In terms of future proof text file manipulation, I don’t think anything else offers a more robust setup.

Pros:
- replaces a large number of other tools
- best in-class text input & manipulation
- locate and open anything extremely rapidly (helm projectile is amazing)
- powerful export options
- open source with large community
- super powerful version control via git/github
- completely customizable
- allows for easy interface with advanced text tools (grep, awk, sed etc.) should I ever need them

Cons:
- Very big upfront configuration & learning process (*extremely* big if you don’t have a background in this side of the world)
- Wiki & crosslinking ability is less robust than dedicated wiki software or things like The Brain
- Not for teams (unless they are programmers)
- Not as smooth for handling lots of non-text attachments

And for those who are interested org-mode basically does:

- Outlining
- Time tracking
- Todo list / project management software (as long as you are working solo)
- distraction free writing
- high level writing (can act a lot like scrivener)
- Basic spreadsheets
- Journal
- Slides & presentation
- Calendar and even email (if you want it to)

From where I stand, long-term ability to massively simplify and future proof my workflow outweighs the learning and customization.

I’m slowly making the transition, moving one piece over bit by bit.
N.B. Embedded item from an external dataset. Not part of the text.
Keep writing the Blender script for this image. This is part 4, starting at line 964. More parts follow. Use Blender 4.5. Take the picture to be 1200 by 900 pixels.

Is working well and is honestly quite fun.

Shoutout to Jan S. for the recommendation as I wasn’t even thinking of this because my past attempt to do this was too overwhelming.

 


Posted by Paul Korm
Sep 22, 2018 at 11:37 AM

 

It’s nice to see a report like this when someone reaches the end of the quest and takes the time to post info about the hows and whys of their decision.

Thanks for this—may the CRIMP be with you :-)

thought wrote:
>For anyone interested, I’ve decided to go with org-mode (via spacemacs) combined with github & dropbox. Big ol’ learning & configuration investment, but since I have a programming background and am already a heavy vim user this makes sense.